In circumstances in which no cooperation whatsoever has been forthcoming from the producer-exporters, the Court has stated that it follows from Article 18 of Regulation No 1225/2009 that it was not the intention of the EU legislature to establish a legal presumption whereby it is possible to infer the existence of circumvention directly from the non-cooperation of the parties interested or concerned, thereby exempting the EU institutions from any requirement to adduce proof. However, given that it is possible to make findings, even definitive findings, on the basis of the facts available and to treat a party which does not cooperate or does not cooperate fully less favourably than if it had cooperated, it is equally evident that the EU institutions are authorised to act on the basis of a body of consistent evidence showing the existence of circumvention for the purposes of Article 13(1) of that regulation.

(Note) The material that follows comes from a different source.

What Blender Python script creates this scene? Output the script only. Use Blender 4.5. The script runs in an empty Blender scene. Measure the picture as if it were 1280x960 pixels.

Any other approach would risk undermining the efficiency of EU trade defence measures each time the EU institutions are faced with non-cooperation in an investigation to establish whether there has been circumvention.
Where only some of the producer-exporters failed to cooperate, there is nothing in the wording of Article 13(1) of Regulation No 1225/2009 to prevent the EU institutions establishing circumvention of anti-dumping measures on the basis of a body of consistent evidence where producer-exporters accounting for a significant part of the imports of the product concerned into the European Union have not cooperated or have failed to cooperate sufficiently with the investigation. Moreover, the need to guarantee the effectiveness of trade defence measures also justifies, in such circumstances, those institutions being authorised to act on the basis of such a body of consistent evidence showing the existence of circumvention within the meaning of that provision.
While the EU institutions are entitled to rely on such a body of evidence, the fact nonetheless remains that, in accordance with Article 13(1) and (3) of that regulation, that evidence must show that the four conditions set out in that provision are met. Thus, as regards the second of those conditions, namely that the change in the pattern of trade between a third country and the European Union, or between individual companies in the country subject to measures and the European Union, must stem from a practice, process or work for which there is insufficient due cause or economic justification other than the imposition of the duty, the EU institutions must have acquired evidence which tends to establish that the change in the pattern of trade stems from such a practice, process or work.